An independent commission was appointed to investigate the scandal after Boulder prosecutor Mary Keenan claimed the athletic department used alcohol and sex to lure football recruits. A grand jury also is investigating.

In his deposition, Delaria said that about two years ago, either football coach Gary Barnett or football operations director David Hansburg told him there was no need to arrest a football player for roughing up a parking lot attendant.

"You guys don't have to arrest him, you can just come and get us, and we'll take care of it," Delaria said he was told.

He could not recall whether Barnett or Hansburg made the offer, but Delaria was told the unnamed athlete would be made to run laps and possibly be suspended from games.

Contacted Friday, Hansburg disputed Delaria's version of the incident. Barnett was out of town and unavailable to comment, school officials said.

* COURTS: Former Indianapolis Colts quarterback Art Schlichter was ordered to pay more than $500,000 to 22 victims of a ticket-selling scam.

Judge Tanya Walton Pratt on Friday accepted a plea agreement between the 44-year-old Schlichter and prosecutors.
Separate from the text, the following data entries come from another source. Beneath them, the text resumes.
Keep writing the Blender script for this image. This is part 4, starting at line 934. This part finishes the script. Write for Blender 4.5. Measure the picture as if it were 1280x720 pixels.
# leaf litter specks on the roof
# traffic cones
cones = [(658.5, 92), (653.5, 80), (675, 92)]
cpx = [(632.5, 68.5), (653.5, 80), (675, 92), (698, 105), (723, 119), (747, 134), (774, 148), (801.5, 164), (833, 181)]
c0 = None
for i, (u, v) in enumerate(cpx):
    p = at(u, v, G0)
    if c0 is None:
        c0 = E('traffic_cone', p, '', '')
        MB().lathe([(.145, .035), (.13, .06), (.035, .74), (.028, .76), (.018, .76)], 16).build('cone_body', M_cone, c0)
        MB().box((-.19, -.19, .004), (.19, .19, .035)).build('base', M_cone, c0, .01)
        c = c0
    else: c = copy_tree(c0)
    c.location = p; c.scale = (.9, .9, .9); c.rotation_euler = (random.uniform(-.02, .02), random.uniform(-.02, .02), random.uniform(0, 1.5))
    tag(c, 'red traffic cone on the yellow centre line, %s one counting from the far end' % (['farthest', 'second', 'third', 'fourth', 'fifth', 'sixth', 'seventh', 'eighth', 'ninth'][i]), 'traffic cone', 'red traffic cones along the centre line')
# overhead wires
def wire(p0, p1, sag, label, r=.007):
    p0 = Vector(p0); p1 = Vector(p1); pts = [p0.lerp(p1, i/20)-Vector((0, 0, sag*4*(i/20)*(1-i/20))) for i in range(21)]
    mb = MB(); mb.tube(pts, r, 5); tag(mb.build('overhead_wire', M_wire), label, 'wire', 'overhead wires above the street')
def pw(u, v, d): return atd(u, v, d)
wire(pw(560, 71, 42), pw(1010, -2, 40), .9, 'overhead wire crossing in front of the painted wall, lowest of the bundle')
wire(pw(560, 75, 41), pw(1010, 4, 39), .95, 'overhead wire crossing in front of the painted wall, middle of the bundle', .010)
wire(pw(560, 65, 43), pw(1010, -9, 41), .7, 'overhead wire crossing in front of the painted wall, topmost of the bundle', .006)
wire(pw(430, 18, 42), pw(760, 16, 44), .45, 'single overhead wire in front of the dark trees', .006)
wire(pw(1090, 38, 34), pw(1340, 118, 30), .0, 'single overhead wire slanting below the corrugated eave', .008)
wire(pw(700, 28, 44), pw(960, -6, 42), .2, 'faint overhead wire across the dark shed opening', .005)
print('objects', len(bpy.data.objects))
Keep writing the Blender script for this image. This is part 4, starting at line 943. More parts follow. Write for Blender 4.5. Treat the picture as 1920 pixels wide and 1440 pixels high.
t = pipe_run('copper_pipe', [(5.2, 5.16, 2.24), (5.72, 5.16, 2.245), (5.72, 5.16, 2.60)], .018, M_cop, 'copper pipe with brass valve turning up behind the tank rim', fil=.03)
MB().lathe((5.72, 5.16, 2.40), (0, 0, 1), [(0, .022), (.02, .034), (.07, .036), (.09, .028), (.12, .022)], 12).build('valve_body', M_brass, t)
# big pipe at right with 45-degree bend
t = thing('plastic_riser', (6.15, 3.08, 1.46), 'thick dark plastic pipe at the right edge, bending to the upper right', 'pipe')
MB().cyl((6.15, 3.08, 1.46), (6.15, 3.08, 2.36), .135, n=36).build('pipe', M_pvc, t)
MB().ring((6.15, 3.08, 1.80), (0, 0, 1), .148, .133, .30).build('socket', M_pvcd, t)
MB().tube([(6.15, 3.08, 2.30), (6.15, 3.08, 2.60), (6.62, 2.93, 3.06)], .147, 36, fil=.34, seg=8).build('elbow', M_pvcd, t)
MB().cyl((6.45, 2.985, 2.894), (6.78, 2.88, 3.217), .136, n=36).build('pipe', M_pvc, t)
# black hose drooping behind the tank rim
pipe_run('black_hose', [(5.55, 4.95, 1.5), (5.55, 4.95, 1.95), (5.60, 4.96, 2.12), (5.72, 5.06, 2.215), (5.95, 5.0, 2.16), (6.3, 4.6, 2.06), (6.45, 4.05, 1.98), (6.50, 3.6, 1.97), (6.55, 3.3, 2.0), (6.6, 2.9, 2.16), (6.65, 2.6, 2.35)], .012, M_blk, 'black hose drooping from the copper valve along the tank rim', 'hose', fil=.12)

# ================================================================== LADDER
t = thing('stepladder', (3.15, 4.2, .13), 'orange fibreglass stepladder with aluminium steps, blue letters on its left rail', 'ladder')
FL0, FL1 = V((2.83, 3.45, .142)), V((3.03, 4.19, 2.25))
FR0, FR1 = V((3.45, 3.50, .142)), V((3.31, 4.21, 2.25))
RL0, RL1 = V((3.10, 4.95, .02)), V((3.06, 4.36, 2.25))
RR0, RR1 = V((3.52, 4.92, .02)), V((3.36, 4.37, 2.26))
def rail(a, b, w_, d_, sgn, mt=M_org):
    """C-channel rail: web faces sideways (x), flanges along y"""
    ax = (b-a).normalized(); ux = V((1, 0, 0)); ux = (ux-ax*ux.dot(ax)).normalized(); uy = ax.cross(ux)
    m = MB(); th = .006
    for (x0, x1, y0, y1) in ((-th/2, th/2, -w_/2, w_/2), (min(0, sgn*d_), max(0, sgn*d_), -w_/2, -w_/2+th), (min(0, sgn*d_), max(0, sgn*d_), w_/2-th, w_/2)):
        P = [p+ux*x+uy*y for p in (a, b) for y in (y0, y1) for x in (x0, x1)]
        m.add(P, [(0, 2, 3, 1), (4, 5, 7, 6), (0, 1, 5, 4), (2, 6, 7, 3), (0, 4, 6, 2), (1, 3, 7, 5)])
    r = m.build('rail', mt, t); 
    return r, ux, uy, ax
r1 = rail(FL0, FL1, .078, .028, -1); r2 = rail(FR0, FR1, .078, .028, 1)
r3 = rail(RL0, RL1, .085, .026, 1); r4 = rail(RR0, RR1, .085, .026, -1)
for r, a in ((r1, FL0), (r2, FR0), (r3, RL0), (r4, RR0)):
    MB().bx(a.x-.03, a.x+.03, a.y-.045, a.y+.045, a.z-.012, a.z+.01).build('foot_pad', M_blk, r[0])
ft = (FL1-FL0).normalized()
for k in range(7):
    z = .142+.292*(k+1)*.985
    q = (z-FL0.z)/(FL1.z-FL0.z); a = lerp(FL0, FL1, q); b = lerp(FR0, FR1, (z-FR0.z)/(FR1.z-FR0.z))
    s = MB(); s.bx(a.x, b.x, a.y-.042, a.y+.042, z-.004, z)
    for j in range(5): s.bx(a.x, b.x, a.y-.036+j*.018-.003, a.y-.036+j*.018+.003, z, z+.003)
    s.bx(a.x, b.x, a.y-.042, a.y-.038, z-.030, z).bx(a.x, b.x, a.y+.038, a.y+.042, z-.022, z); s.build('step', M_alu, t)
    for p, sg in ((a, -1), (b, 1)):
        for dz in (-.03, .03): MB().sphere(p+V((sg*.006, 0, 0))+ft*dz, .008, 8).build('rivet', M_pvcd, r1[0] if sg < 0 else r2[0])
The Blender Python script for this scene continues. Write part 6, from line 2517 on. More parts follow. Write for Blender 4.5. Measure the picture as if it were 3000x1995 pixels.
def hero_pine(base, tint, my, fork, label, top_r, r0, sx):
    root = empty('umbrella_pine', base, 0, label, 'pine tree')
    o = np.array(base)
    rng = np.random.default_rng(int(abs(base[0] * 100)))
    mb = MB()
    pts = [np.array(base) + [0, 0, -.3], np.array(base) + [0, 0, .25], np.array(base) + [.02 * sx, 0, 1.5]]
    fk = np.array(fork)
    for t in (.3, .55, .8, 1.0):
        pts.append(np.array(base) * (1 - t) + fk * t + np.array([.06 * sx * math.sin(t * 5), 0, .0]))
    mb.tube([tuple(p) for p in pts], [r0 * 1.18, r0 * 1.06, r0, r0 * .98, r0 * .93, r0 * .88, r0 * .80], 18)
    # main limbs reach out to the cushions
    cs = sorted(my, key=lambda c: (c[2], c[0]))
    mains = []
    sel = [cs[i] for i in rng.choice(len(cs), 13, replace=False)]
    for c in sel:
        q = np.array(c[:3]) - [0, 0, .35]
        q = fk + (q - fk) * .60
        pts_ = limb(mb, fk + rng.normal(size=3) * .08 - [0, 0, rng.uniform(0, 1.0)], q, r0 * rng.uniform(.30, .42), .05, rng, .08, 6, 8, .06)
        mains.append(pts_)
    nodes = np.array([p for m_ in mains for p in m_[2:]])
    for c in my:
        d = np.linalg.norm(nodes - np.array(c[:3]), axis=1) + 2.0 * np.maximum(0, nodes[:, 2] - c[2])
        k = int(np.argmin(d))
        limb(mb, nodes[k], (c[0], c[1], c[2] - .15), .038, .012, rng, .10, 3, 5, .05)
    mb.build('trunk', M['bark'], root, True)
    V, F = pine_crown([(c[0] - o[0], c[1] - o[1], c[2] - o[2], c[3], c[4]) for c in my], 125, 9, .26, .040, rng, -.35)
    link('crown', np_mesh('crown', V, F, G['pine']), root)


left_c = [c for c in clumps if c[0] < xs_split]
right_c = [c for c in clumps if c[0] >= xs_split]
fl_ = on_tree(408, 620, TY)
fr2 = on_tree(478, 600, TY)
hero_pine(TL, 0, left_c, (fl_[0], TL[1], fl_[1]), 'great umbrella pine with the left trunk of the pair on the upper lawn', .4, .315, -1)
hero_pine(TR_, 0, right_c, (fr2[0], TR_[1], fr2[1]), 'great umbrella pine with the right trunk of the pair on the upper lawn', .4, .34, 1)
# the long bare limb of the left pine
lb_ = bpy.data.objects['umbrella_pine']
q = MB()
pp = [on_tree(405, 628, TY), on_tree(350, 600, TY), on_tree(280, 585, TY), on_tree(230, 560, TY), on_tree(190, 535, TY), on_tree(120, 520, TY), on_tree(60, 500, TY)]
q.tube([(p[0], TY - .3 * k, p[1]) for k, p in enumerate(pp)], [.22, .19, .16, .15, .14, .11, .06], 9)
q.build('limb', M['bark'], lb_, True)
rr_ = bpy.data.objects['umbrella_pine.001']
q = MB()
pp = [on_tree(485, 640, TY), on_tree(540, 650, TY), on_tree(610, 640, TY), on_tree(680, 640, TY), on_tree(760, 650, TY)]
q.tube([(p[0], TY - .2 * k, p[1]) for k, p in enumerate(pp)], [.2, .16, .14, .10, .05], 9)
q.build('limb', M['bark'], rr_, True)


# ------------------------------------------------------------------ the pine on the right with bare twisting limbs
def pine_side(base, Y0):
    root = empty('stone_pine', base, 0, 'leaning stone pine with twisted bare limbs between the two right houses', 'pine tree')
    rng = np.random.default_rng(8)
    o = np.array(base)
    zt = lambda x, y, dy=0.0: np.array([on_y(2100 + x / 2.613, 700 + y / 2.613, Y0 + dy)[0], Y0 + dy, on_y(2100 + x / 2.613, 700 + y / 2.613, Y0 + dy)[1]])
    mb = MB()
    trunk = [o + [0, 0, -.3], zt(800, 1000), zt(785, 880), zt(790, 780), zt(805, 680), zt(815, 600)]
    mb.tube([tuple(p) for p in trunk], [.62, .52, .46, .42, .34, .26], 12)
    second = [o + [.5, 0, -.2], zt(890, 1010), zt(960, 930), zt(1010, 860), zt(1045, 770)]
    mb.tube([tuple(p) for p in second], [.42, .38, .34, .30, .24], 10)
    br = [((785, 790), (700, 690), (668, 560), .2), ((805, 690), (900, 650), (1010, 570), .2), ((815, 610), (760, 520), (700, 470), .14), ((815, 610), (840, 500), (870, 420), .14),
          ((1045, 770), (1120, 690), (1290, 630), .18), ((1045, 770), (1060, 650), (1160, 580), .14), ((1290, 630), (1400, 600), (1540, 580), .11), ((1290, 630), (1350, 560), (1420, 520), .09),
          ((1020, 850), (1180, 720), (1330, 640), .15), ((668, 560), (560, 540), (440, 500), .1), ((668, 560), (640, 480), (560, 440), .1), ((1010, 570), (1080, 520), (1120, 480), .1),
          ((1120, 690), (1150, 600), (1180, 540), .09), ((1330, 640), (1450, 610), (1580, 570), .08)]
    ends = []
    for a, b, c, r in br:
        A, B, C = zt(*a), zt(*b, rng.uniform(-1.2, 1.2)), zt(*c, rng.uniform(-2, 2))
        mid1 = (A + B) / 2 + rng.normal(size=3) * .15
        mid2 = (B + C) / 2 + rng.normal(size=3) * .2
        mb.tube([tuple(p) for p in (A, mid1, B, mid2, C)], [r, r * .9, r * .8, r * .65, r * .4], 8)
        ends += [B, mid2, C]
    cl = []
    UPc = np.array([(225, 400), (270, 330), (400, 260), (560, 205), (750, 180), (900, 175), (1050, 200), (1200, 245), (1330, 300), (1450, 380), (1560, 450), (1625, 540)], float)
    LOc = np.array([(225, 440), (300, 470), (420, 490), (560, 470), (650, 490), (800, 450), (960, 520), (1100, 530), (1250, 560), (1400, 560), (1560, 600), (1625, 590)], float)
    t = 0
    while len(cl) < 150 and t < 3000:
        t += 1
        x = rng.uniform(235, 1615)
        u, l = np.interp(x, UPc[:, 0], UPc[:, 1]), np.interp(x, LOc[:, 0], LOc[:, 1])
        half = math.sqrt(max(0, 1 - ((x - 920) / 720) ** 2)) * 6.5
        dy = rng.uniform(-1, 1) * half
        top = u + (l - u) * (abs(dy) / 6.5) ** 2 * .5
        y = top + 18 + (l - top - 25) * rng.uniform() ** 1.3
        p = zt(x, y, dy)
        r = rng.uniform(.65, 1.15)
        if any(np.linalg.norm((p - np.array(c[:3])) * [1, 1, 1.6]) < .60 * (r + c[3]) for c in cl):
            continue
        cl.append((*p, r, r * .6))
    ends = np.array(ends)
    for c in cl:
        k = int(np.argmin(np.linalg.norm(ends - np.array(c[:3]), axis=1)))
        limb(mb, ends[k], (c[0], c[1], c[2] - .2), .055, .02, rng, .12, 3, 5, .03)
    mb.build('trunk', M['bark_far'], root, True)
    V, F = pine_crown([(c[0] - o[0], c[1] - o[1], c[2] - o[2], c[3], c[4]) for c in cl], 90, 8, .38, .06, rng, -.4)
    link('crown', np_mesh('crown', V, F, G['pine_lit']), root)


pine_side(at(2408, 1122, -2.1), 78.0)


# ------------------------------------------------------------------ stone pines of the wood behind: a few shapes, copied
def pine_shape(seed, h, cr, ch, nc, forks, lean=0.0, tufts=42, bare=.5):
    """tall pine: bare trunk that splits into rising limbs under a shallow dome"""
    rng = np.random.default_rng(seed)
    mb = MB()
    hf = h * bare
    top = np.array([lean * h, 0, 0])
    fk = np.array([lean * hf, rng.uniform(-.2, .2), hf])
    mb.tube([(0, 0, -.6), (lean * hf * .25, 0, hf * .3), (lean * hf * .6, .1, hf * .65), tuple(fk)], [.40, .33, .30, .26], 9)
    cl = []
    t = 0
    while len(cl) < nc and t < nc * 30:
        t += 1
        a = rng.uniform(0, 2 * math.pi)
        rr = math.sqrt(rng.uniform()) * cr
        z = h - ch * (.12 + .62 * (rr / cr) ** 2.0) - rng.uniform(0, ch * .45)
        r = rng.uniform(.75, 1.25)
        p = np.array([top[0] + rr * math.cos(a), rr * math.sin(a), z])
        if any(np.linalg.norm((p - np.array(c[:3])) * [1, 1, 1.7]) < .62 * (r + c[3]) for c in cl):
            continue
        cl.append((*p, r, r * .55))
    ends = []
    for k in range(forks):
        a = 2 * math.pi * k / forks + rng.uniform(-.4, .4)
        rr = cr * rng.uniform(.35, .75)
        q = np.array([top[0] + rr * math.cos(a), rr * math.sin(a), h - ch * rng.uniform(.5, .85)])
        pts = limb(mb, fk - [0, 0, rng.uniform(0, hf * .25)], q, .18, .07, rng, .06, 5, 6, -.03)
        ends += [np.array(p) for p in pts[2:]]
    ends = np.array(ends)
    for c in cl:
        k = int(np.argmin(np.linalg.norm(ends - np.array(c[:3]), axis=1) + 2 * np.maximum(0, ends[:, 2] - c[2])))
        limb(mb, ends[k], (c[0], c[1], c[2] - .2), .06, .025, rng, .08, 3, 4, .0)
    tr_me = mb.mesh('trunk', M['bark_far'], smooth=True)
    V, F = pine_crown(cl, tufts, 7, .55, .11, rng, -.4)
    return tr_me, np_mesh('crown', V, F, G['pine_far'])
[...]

Last month, he pleaded guilty to corrupt business influence and being a habitual offender.

The agreement also includes an eight-year prison sentence, but Schlichter is unlikely to serve additional prison time.

Pratt ordered the time to be served concurrently with a five-year federal penalty that Schlichter already is serving, and Indiana gives inmates one day of jail credit for each day served with good behavior.

Scam victims are unlikely to get any money back, deputy prosecutor Larry Brodeur said.

Schlichter was indicted following an Internal Revenue Service investigation into a scheme in which he sold tickets to sporting events and promised he could resell the tickets for a profit.

* TENNIS: Venus Williams overpowered Amy Frazier for a 6-3, 6-1 victory to reach the final of the Bank of the West Classic in Stanford, Calif.

Williams recovered from a slow start and advanced to the tournament's title match for the fifth time in seven years. Frazier double-faulted 14 times and made 33 unforced errors under oppressive sun at Stanford's Taube Family Tennis Center. Williams will face second-seeded Lindsay Davenport, who cruised to a 6-3, 6-2 victory over Maria Vento-Kabchi.

* CYCLING: Mary McConneloug filed an appeal over USA Cycling's decision to give its lone Olympic spot in women's mountain biking to Sue Haywood.

The appeal caps a week of confusion over the points system used to determine the rankings. It was not immediately known when a hearing on the matter would be held.

* BASKETBALL: Rich Melzer scored 24 points, and Ime Udoka scored 21 to lead the Washington Wizards to a 113-65 victory over the Cleveland Cavaliers in a summer league game in Las Vegas. Michael Ruffin pulled down 11 rebounds for Washington. (Box score, Page E6). . . .

The New Orleans Hornets and restricted free agent Chris Andersen agreed to terms of a two-year contract, a source said.